Things are rarely linear. The person who emerges as the author of a product’s agentic experience might come from design, from product, from engineering, occasionally from somewhere more unexpected. What they’ll have in common isn’t a title. It’s the five traits above, and the willingness to adapt to a role that is being redefined faster than any org chart can track.

The urgency is real regardless of where you’re starting from. The window to build these dispositions, to make them visible in your work and your positioning, is open. It won’t stay that way indefinitely.


If you’re hiring

Stop leading with tool requirements. Figma proficiency tells you nothing about whether someone can evaluate ten AI-generated compositions and know which one is wrong before they can explain why. It tells you they used Figma.

Test for judgment directly. Give candidates a set of outputs, design decisions, principles, compositions, and ask them to evaluate. Not explain their process. Evaluate. The ones who reach a clear position quickly, with reasoning that holds up, are showing you the most important trait on this list. The ones who hedge everything and ask for more context are showing you something too.

Look for genuine depth in one area outside design, not broad familiarity with everything. The candidate who spent two years in growth before moving into design, and who can trace the business implication of a UI decision back to an acquisition metric, is more interesting than the one who attended a lot of cross-functional meetings. Ask them to prove the depth, not just claim it.

Ask about a decision that took longer than a sprint to validate. Long-term thinkers have answers to this question that short-term ones don’t. The short-term ones will tell you about a good A/B result.
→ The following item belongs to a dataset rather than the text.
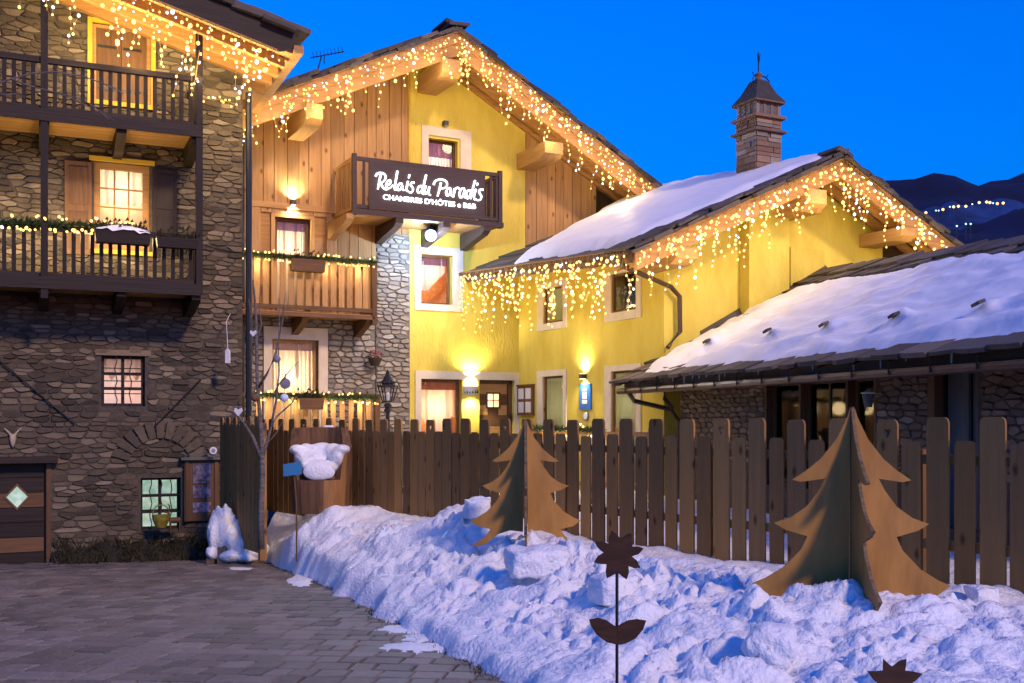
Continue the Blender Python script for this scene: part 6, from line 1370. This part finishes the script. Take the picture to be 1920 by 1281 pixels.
garland('fir_garland', 'lit fir garland on the chalet balcony handrail', MP([(456, 476), (540, 482), (620, 487), (706, 492)], y1 - .04), 58, rad=.1, nn=420)
garland('fir_garland', 'lit fir garland on the ground floor terrace rail', MP([(462, 741), (540, 742), (620, 744), (708, 746)], y2 - .04), 52, rad=.1, nn=420)
P = FL.fy(230, 458, -1.16); flower_box('flower_box', 'snow topped wooden flower box on the lower stone house balcony', FL.world(P[0], -1.16, P[1]), FL.a, .8, .2, .22, M['dark_x'], snow=True, group='wooden flower boxes on the balconies')
P = FL.fy(332, 466, -1.14); flower_box('flower_box', 'small dark flower box right of the snowy box', FL.world(P[0], -1.14, P[1]), FL.a, .62, .15, .2, M['dark_x'], group='wooden flower boxes on the balconies')
P = FM.fy(577, 510, -.98); o = flower_box('flower_box', 'wooden flower box on the chalet balcony rail', FM.world(P[0], -.98, P[1]), FM.a, .68, .24, .2, M['brown_x'], group='wooden flower boxes on the balconies')
P = FM.fy(582, 768, -1.24); flower_box('flower_box', 'planted flower box on the ground floor terrace rail', FM.world(P[0], -1.24, P[1]), FM.a, .5, .22, .2, M['brown_x'], group='wooden flower boxes on the balconies')
# terrace railing with garland in front of the wing, seen over the fence
A_, B_ = at(1000, 806, 18.6), at(1222, 812, 16.2); fr_ = Fr(A_.x, A_.y, B_.x - A_.x, B_.y - A_.y); L_ = (B_ - A_).xy.length; o = thing('terrace_railing', 'low wooden railing in front of the yellow wing', 'railing', (A_.x, A_.y, .42), fr_.a)
q = MB(); q.box(0, L_, -.03, .03, 1.06, 1.14); q.build('handrail', M['beam'], o); q = MB(); q.box(0, L_, -.03, .03, .25, .32); q.build('bottom_rail', M['beam'], o)
for i in range(5): q = MB(); q.box(L_ * i / 4 - .04, L_ * i / 4 + .04, -.04, .04, -.2, 1.2); q.build('post', M['beam'], o)
for i in range(16): post('baluster', o, M['board'], L_ * (i + .5) / 16, 0, .32, 1.06, .06, .02)
garland('fir_garland', 'lit fir garland on the low railing of the wing terrace', [at(1002, 803, 18.5), at(1070, 805, 17.7), at(1132, 807, 17.0)], 16, rad=.09, nn=300)

# ================================================================ SNOW BLOCKS AND PATCHES
def snow_block(label, px, py, w, h, d, Y, rz=0.0, seed=1):
    import bmesh
    P = snow_at(px, min(py + 12, 1279)); P.z += h * .12; bm = bmesh.new(); bmesh.ops.create_cube(bm, size=1); bmesh.ops.subdivide_edges(bm, edges=bm.edges[:], cuts=9, use_grid_fill=True)
    for v in bm.verts:
        c = v.co.copy(); s = c.normalized() * .5; c = c * .5 + s * .5; x, y, z = c.x * w * .92, c.y * d, c.z * h
        nn_ = float(pn(x * 6 + seed, z * 6 + y * 3, seed)) * .04 + float(pn(x * 15, z * 15 + y * 9, seed + 5)) * .015; v.co = Vector((x, y, z)) + c.normalized() * nn_
    me = bpy.data.meshes.new('snow_block'); bm.to_mesh(me); bm.free(); me.materials.append(M['snow']); me.polygons.foreach_set('use_smooth', [True] * len(me.polygons))
    return tag(link('snow_block', me, None, P, (U(-.1, .1), U(-.1, .1), rz)), label, 'snow block', 'chunks of hard snow')
snow_block('big flat chunk of snow right of the smaller plywood tree', 1006, 1050, .66, .27, .5, 9.7, .2, 3)
snow_block('rounded snow chunk behind the tall metal flower', 1148, 1105, .4, .25, .32, 8.6, .4, 5)
snow_block('rounded snow chunk left of the mound under the larger tree', 1443, 1212, .33, .24, .3, 6.6, -.3, 7)
snow_block('bluish snow chunk by the fence left of the smaller tree', 893, 950, .34, .26, .3, 12.6, .3, 9)
snow_block('snow lump on the right near the fence foot', 1843, 1112, .22, .15, .2, 8.0, .1, 11)
def flat_patch(px0, px1, py0, py1, seed, name='snow_smear'):
    q = MB(); n = 30; cx, cy = (px0 + px1) / 2, (py0 + py1) / 2; ring = []; zt = .03
    pts = []
    for i in range(n):
        t = 2 * math.pi * i / n; r = 1 + .45 * float(pn(math.cos(t) * 2.2 + seed, math.sin(t) * 2.2, seed)); P = on_ground(cx + (px1 - px0) / 2 * r * math.cos(t), cy + (py1 - py0) / 2 * r * math.sin(t)); pts.append(P)
    c = on_ground(cx, cy); q.v.append((c.x, c.y, c.z + .05))
    for P in pts: q.v.append((c.x * .35 + P.x * .65, c.y * .35 + P.y * .65, c.z * .35 + P.z * .65 + .045))
    for P in pts: q.v.append((P.x, P.y, P.z + .015))
    for i in range(n):
        j = (i + 1) % n; q.face([0, 1 + i, 1 + j]); q.face([1 + i, 1 + n + i, 1 + n + j, 1 + j])
    tag(q.build(name, M['snow'], smooth=True), 'thin smear of trodden snow on the dark paving', 'snow', kind='stuff')
flat_patch(700, 835, 1178, 1198, 2); flat_patch(702, 850, 1212, 1232, 4); flat_patch(742, 850, 1196, 1214, 9); flat_patch(425, 478, 1068, 1074, 6); flat_patch(448, 492, 1053, 1058, 12); flat_patch(535, 590, 1080, 1108, 8)
g = MB()
for i in range(2600):                             # dark soil and dead grass along the foot of the snow bank
    t = rnd(); k = int(t * (len(EX) - 2)) + 0; f = t * (len(EX) - 2) - k; x, y = EX[k] + (EX[k + 1] - EX[k]) * f + U(-.02, .2), EY[k] + (EY[k + 1] - EY[k]) * f; p = Vector((x, y, gz(y) - .01)); e = Vector((U(-1, 1), U(-1, 1), 0)).normalized() * .012; g.cv = rnd(); g.poly([p - e, p + e, p + Vector((U(-.06, .06), U(-.08, .03), U(.02, .08)))])
tag(g.build('dead_grass_edge', M['grassdry']), 'strip of dead grass along the foot of the snow bank', 'dry grass', kind='stuff')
The long-term ones will tell you about a direction they believed in before the data agreed, and what it cost them to hold it.

Ask them to write something in the interview. Not a case study. A principle. One sentence that could govern a design decision across a product they’ve never worked on. Expression under constraint tells you more than a polished portfolio.
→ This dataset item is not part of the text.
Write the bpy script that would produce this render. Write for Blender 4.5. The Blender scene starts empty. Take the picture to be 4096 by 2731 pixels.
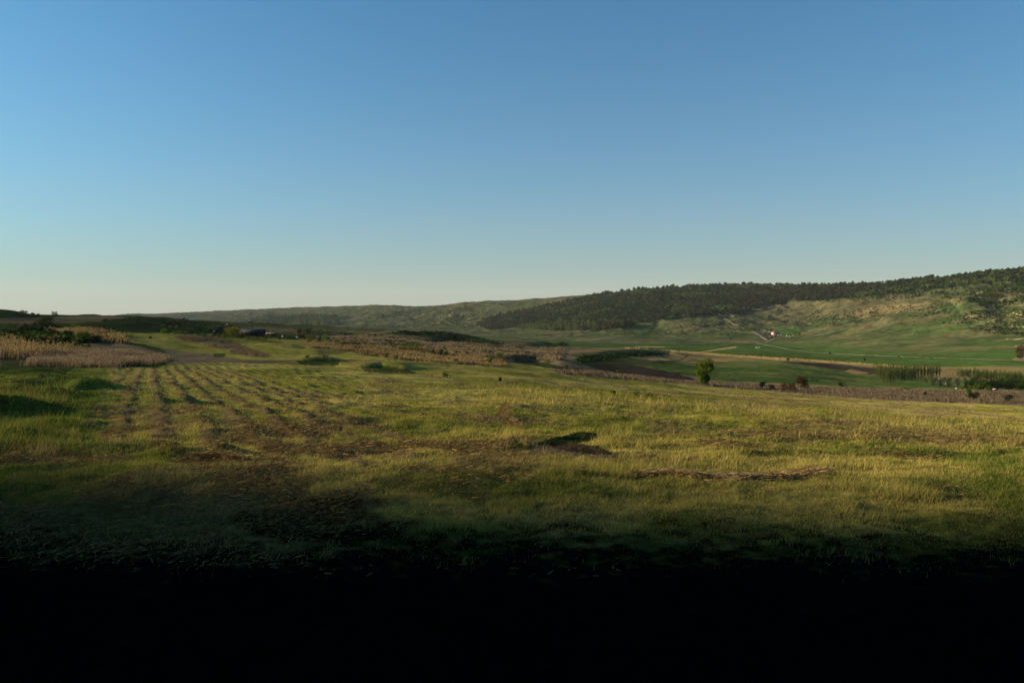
import bpy, math, random
import numpy as np
R = math.radians
rng = np.random.default_rng(7)
random.seed(7)
sc = bpy.context.scene
COL = sc.collection

# ------------------------------------------------------------------ camera
CAM_H = 1.7
F = 3186.0            # focal length in pixels of the 4096-wide photograph
HU, HV = 2048.0, 1290.0   # where straight ahead on the true horizon falls
cam_d = bpy.data.cameras.new('camera')
cam = bpy.data.objects.new('camera', cam_d)
COL.objects.link(cam)
cam.location = (0, 0, CAM_H)
cam.rotation_euler = (R(90), 0, 0)
cam_d.sensor_width = 36.0
cam_d.lens = 36.0 * F / 4096.0
cam_d.shift_y = -(1365.5 - HV) / 4096.0
cam_d.clip_start = 0.05
cam_d.clip_end = 60000
sc.camera = cam

# ------------------------------------------------------------------ sky, sun, exposure
SUN_AZ = 84.0         # degrees to the left of straight ahead
SUN_EL = 14.0
world = bpy.data.worlds.new('World')
sc.world = world
world.use_nodes = True
wn, wl = world.node_tree.nodes, world.node_tree.links
wn.clear()
wo = wn.new('ShaderNodeOutputWorld')
bg = wn.new('ShaderNodeBackground')
sky = wn.new('ShaderNodeTexSky')
sky.sky_type = 'NISHITA'
sky.sun_disc = False
sky.sun_elevation = R(SUN_EL)
sky.sun_rotation = R(-SUN_AZ)
sky.altitude = 300
sky.air_density = 1.0
sky.dust_density = 1.3
sky.ozone_density = 5.0
bg.inputs['Strength'].default_value = 0.056
gm = wn.new('ShaderNodeGamma')
gm.inputs[1].default_value = 1.0
wb = wn.new('ShaderNodeVectorMath')
wb.operation = 'MULTIPLY'
wb.inputs[1].default_value = (0.68, 1.28, 1.25)
wl.new(sky.outputs[0], gm.inputs[0])
wl.new(gm.outputs[0], wb.inputs[0])
# the pale evening murk low along the whole horizon
wtc = wn.new('ShaderNodeTexCoord')
wsp = wn.new('ShaderNodeSeparateXYZ')
wl.new(wtc.outputs['Generated'], wsp.inputs[0])
w1 = wn.new('ShaderNodeMath'); w1.operation = 'ABSOLUTE'; wl.new(wsp.outputs['Z'], w1.inputs[0])
w2 = wn.new('ShaderNodeMath'); w2.operation = 'MULTIPLY'; w2.inputs[1].default_value = -8.5; wl.new(w1.outputs[0], w2.inputs[0])
w3 = wn.new('ShaderNodeMath'); w3.operation = 'EXPONENT'; wl.new(w2.outputs[0], w3.inputs[0])
w4 = wn.new('ShaderNodeMath'); w4.operation = 'MULTIPLY'; w4.inputs[1].default_value = 0.92; wl.new(w3.outputs[0], w4.inputs[0])
wmx = wn.new('ShaderNodeMix'); wmx.data_type = 'RGBA'
wmx.inputs['B'].default_value = (3.5, 3.45, 2.85, 1)
wl.new(w4.outputs[0], wmx.inputs['Factor'])
wl.new(wb.outputs[0], wmx.inputs['A'])
wl.new(wmx.outputs['Result'], bg.inputs['Color'])
wl.new(bg.outputs[0], wo.inputs[0])
sun_d = bpy.data.lights.new('sun', 'SUN')
sun_d.energy = 5.0
sun_d.angle = R(0.53)
sun_d.color = (1.0, 0.85, 0.58)
sun = bpy.data.objects.new('sun', sun_d)
COL.objects.link(sun)
SD = np.array([-math.sin(R(SUN_AZ)) * math.cos(R(SUN_EL)), math.cos(R(SUN_AZ)) * math.cos(R(SUN_EL)), math.sin(R(SUN_EL))])
import mathutils
sun.rotation_euler = mathutils.Vector(tuple(SD)).to_track_quat('Z', 'Y').to_euler()
sun.location = (0, 0, 50)
sc.view_settings.view_transform = 'Standard'
sc.view_settings.look = 'None'
sc.view_settings.exposure = 1.2
sc.view_settings.gamma = 1.0

# ------------------------------------------------------------------ noise
def _h(ix, iy, seed):
    n = (ix.astype(np.int64) * 374761393 + iy.astype(np.int64) * 668265263 + seed * 1442695041) & 0xffffffff
    n = ((n ^ (n >> 13)) * 1274126177) & 0xffffffff
    return ((n ^ (n >> 16)) & 0xffffff).astype(np.float32) / 16777215.0
def vnoise(x, y, seed=0):
    x0 = np.floor(x); y0 = np.floor(y)
    fx = (x - x0).astype(np.float32); fy = (y - y0).astype(np.float32)
    fx = fx * fx * (3 - 2 * fx); fy = fy * fy * (3 - 2 * fy)
    a = _h(x0, y0, seed); b = _h(x0 + 1, y0, seed); c = _h(x0, y0 + 1, seed); d = _h(x0 + 1, y0 + 1, seed)
    return (a + (b - a) * fx) * (1 - fy) + (c + (d - c) * fx) * fy
def fbm(x, y, seed=0, oct=4, gain=0.5):
    s = 0; a = 1.0; t = 0
    for i in range(oct):
        s = s + a * vnoise(x * 2 ** i + i * 17.3, y * 2 ** i - i * 9.1, seed + i); t += a; a *= gain
    return s / t          # 0..1, mean .5
def sstep(a, b, x):
    t = np.clip((x - a) / (b - a), 0, 1)
    return t * t * (3 - 2 * t)

def pchip(xs, ys, x):
    xs = np.asarray(xs, float); ys = np.asarray(ys, float)
    h = np.diff(xs); d = np.diff(ys) / h
    m = np.zeros_like(ys)
    m[0], m[-1] = d[0], d[-1]
    for i in range(1, len(xs) - 1):
        if d[i - 1] * d[i] > 0:
            w1 = 2 * h[i] + h[i - 1]; w2 = h[i] + 2 * h[i - 1]
            m[i] = (w1 + w2) / (w1 / d[i - 1] + w2 / d[i])
    x = np.clip(x, xs[0], xs[-1])
    k = np.clip(np.searchsorted(xs, x) - 1, 0, len(h) - 1)
    t = (x - xs[k]) / h[k]
    return ((1 + 2 * t) * (1 - t) ** 2 * ys[k] + t * (1 - t) ** 2 * h[k] * m[k]
            + t * t * (3 - 2 * t) * ys[k + 1] + t * t * (t - 1) * h[k] * m[k + 1])

# ------------------------------------------------------------------ terrain: depth / row tables of the lie of the land
CU = [-1200, 0, 500, 1000, 1500, 2000, 2500, 2835, 3100, 3500, 4096, 5300]
def zrow(z, y): return HV + F * (CAM_H - z) / y
T = [  # each contour: depths, rows
 ([1.2] * 12, [zrow(0, 1.2)] * 12),
 ([5.2] * 12, [2331] * 12),
 ([9.0] * 12, [1892] * 12),
 ([15] * 12, [1690, 1690, 1695, 1700, 1704, 1704, 1710, 1722, 1735, 1755, 1790, 1830]),
 ([20, 20, 22, 24, 26, 26, 28, 29, 30, 30, 30, 30], [1590, 1590, 1592, 1595, 1600, 1605, 1625, 1645, 1665, 1690, 1722, 1760]),
 ([30, 30, 34, 38, 45, 50, 56, 60, 60, 60, 60, 60], [1525, 1525, 1525, 1525, 1530, 1535, 1565, 1590, 1605, 1628, 1668, 1700]),
 ([60, 60, 65, 75, 95, 110, 125, 150, 140, 130, 115, 100], [1470, 1470, 1465, 1450, 1447, 1458, 1511, 1540, 1560, 1586, 1626, 1670]),
 ([100, 100, 105, 150, 150, 160, 190, 200, 195, 200, 185, 170], [1395, 1398, 1400, 1392, 1415, 1440, 1490, 1520, 1535, 1551, 1574, 1600]),
 ([150, 150, 170, 210, 230, 240, 260, 250, 250, 290, 270, 250], [1345, 1350, 1345, 1372, 1395, 1425, 1465, 1505, 1520, 1545, 1563, 1585]),
 ([260, 260, 300, 380, 400, 400, 340, 400, 440, 390, 370, 350], [1300, 1300, 1300, 1335, 1350, 1385, 1430, 1450, 1440, 1500, 1515, 1530]),
 ([420, 450, 550, 650, 620, 560, 560, 600, 620, 500, 460, 440], None),
 ([1100, 1100, 1100, 1100, 1100, 950, 900, 850, 820, 600, 490, 470], [1309, 1309, 1338, 1367, 1382, 1378, 1385, 1396, 1401, 1436, 1447, 1455]),
 ([2200, 2200, 2200, 2200, 1900, 1500, 1100, 1080, 1050, 720, 620, 600], [1300, 1300, 1314, 1329, 1335, 1348, 1374, 1375, 1371, 1400, 1395, 1400]),
 ([3500, 3500, 3500, 3200, 2600, 1900, 1400, 1350, 1300, 950, 780, 740], [1291, 1291, 1275, 1282, 1292, 1312, 1330, 1325, 1332, 1342, 1325, 1320]),
 ([4300, 4300, 4300, 4000, 3100, 2200, 1700, 1600, 1600, 1250, 950, 880], [1284, 1284, 1264, 1257, 1262, 1272, 1262, 1262, 1262, 1257, 1245, 1230]),
 ([5000, 5000, 5000, 4600, 3600, 2700, 2050, 1950, 1900, 1600, 1300, 1200], [1280, 1280, 1259, 1245, 1238, 1232, 1195, 1182, 1182, 1180, 1145, 1100]),
 ([5600, 5600, 5600, 5000, 4000, 3200, 2500, 2350, 2250, 2000, 1700, 1550], None),
 ([7000, 7000, 7000, 6800, 6000, 5200, 4200, 4000, 3800, 3500, 3200, 3000], [1290] * 12),
 ([9500] * 12, None),
 ([15000] * 12, [1292] * 12),
]
RIDGE = ([-1200, -300, 0, 60, 120, 180, 348, 461, 731, 1001, 1323, 1567, 1741, 1916, 2090, 2299, 2612, 2835, 3100, 3500, 4096, 5300],
         [1215, 1222, 1238, 1245, 1257, 1262, 1261, 1263, 1277, 1291, 1306, 1320, 1332, 1350, 1367, 1384, 1396, 1413, 1421, 1460, 1470, 1490])
SKYL = ([-1200, 0, 300, 470, 871, 1219, 1393, 1567, 1672, 1765, 1846, 2090, 2264, 2438, 2612, 2786, 2960, 3222, 3483, 3744, 3918, 4096, 5300],
        [1275, 1275, 1268, 1261, 1242, 1225, 1220, 1217, 1223, 1220, 1207, 1195, 1184, 1168, 1152, 1142, 1134, 1138, 1133, 1108, 1093, 1075, 1010])
FAR = ([-1200, 1560, 1640, 1700, 1760, 1820, 1900, 5300], [1290, 1262, 1218, 1208, 1205, 1208, 1225, 1250])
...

And be honest about what the job actually is. If the role requires someone who can write guidelines for an agent to follow, say so. The right candidate exists. They may not be applying yet because the posting doesn’t look like it’s for them.


If you’re applying

The portfolio problem is real. Most portfolios are retrospective documents showing what you made. In the role that’s emerging, what you made is the least interesting part. What you decided, what you argued for, what you refused to let go of and why, that’s the work worth showing.

Lead with judgment, not output. A case study that shows a polished screen at the end but no evidence of the reasoning behind it is a liability in this climate. A case study that shows a messy, contested direction that you shaped and defended, even if the final artifact is unremarkable, is more honest about the skills that are becoming valuable. If you can show a moment where you evaluated quickly and were right, even better.

Build visible depth in one thing outside design. Not a bullet point on a resume claiming cross-functional experience. Actual evidence that your thinking changed because of something you understood outside the design brief. Write about it. The connections trait is hard to fake in conversation and almost impossible to hide when it’s genuine.

Practice expressing ideas in writing. Not long-form essays necessarily. Precise, short, arguable statements. Principles. Positions. The kind of sentence that could govern a decision you won’t be in the room for. If you can’t write a principle that someone else could follow without asking you a clarifying question, that’s the thing to work on.

And think about what you want to be working on in three years. Not in a career goals interview answer way. Genuinely. Because the work is opening up in ways that reward people who have a point of view about where things are going, and who are comfortable operating without a clear destination in sight. The ones still waiting for a job description that fits exactly are going to be waiting a while.

The job description is wrong. The good news is that the actual job is more interesting than the description ever was.